_Task description:_
Write out the material exactly, without any of its pictures.

── Information shown ──

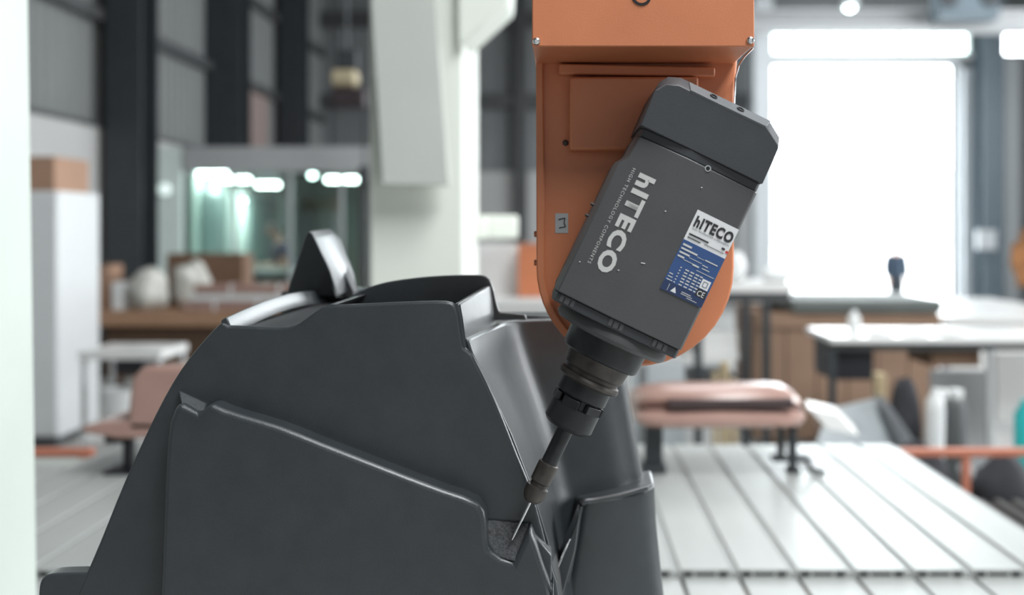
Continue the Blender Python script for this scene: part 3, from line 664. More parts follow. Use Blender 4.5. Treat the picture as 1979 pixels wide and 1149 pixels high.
# clutter beside the panel
bm = B(); a = P(1704, 722, 5.6); box(bm, a.x-.03, a.x+.03, 5.6, 5.68, 0, a.z); tag(obj('pine_offcut', bm, M['yellow'], bevel=.01), 'pale upright pine post beside the dark sack, right of the crate', 'timber')
bm = B(); c = P(1752, 810, 5.6); blob(bm, (c.x, 5.65, .42), (.10, .12, .43), 22, .08, 31, 0.001); tag(obj('dark_sack', bm, M['cloth'], smooth=60), 'tall dark sack standing between the pine post and grey canister', 'sack')
t = thing('canister', 'grey steel canister with two white caps, under the work table', 'canister', (2.0, 5.5, 0))
c = P(1838, 770, 5.5); bm = B(); lathe(bm, Vector((c.x, 5.5, 0)), Vector((0,0,1)), [(0, .08), (.02, .085), (c.z-.03, .075), (c.z, .06)], 22); obj('canister_body', bm, M['girt'], t)
for dx, dy, r in ((-.06, 0, .035), (.035, .01, .04)):
    bm = B(); lathe(bm, Vector((c.x+dx*.8, 5.5+dy, c.z)), Vector((0,0,1)), [(-.02, r*.7), (.02, r), (.045, r), (.05, r*.6)], 16); obj('cap', bm, M['white'], t)
bm = B(); c = P(1795, 770, 5.45); lathe(bm, Vector((c.x, 5.4, 0)), Vector((.02,0,1)), [(0, .05), (c.z-.05, .05), (c.z+.0, .045), (c.z+.04, .02), (c.z+.06, .02)], 18); tag(obj('white_bottle', bm, M['white']), 'tall white bottle standing left of the grey canister', 'bottle')
bm = B(); c = P(1985, 808, 5.0); lathe(bm, Vector((c.x, 5.0, 0)), Vector((0,0,1)), [(0, .06), (c.z+.02, .06), (c.z+.07, .03), (c.z+.09, .03)], 20); tag(obj('teal_bottle', bm, M['teal']), 'teal bottle cut by the right edge above the orange rail', 'bottle')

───

_Solution below:_
Continue the Blender Python script for this scene: part 3, from line 664. More parts follow. Use Blender 4.5. Treat the picture as 1979 pixels wide and 1149 pixels high.
# clutter beside the panel
bm = B(); a = P(1704, 722, 5.6); box(bm, a.x-.03, a.x+.03, 5.6, 5.68, 0, a.z); tag(obj('pine_offcut', bm, M['yellow'], bevel=.01), 'pale upright pine post beside the dark sack, right of the crate', 'timber')
bm = B(); c = P(1752, 810, 5.6); blob(bm, (c.x, 5.65, .42), (.10, .12, .43), 22, .08, 31, 0.001); tag(obj('dark_sack', bm, M['cloth'], smooth=60), 'tall dark sack standing between the pine post and grey canister', 'sack')
t = thing('canister', 'grey steel canister with two white caps, under the work table', 'canister', (2.0, 5.5, 0))
c = P(1838, 770, 5.5); bm = B(); lathe(bm, Vector((c.x, 5.5, 0)), Vector((0,0,1)), [(0, .08), (.02, .085), (c.z-.03, .075), (c.z, .06)], 22); obj('canister_body', bm, M['girt'], t)
for dx, dy, r in ((-.06, 0, .035), (.035, .01, .04)):
    bm = B(); lathe(bm, Vector((c.x+dx*.8, 5.5+dy, c.z)), Vector((0,0,1)), [(-.02, r*.7), (.02, r), (.045, r), (.05, r*.6)], 16); obj('cap', bm, M['white'], t)
bm = B(); c = P(1795, 770, 5.45); lathe(bm, Vector((c.x, 5.4, 0)), Vector((.02,0,1)), [(0, .05), (c.z-.05, .05), (c.z+.0, .045), (c.z+.04, .02), (c.z+.06, .02)], 18); tag(obj('white_bottle', bm, M['white']), 'tall white bottle standing left of the grey canister', 'bottle')
bm = B(); c = P(1985, 808, 5.0); lathe(bm, Vector((c.x, 5.0, 0)), Vector((0,0,1)), [(0, .06), (c.z+.02, .06), (c.z+.07, .03), (c.z+.09, .03)], 20); tag(obj('teal_bottle', bm, M['teal']), 'teal bottle cut by the right edge above the orange rail', 'bottle')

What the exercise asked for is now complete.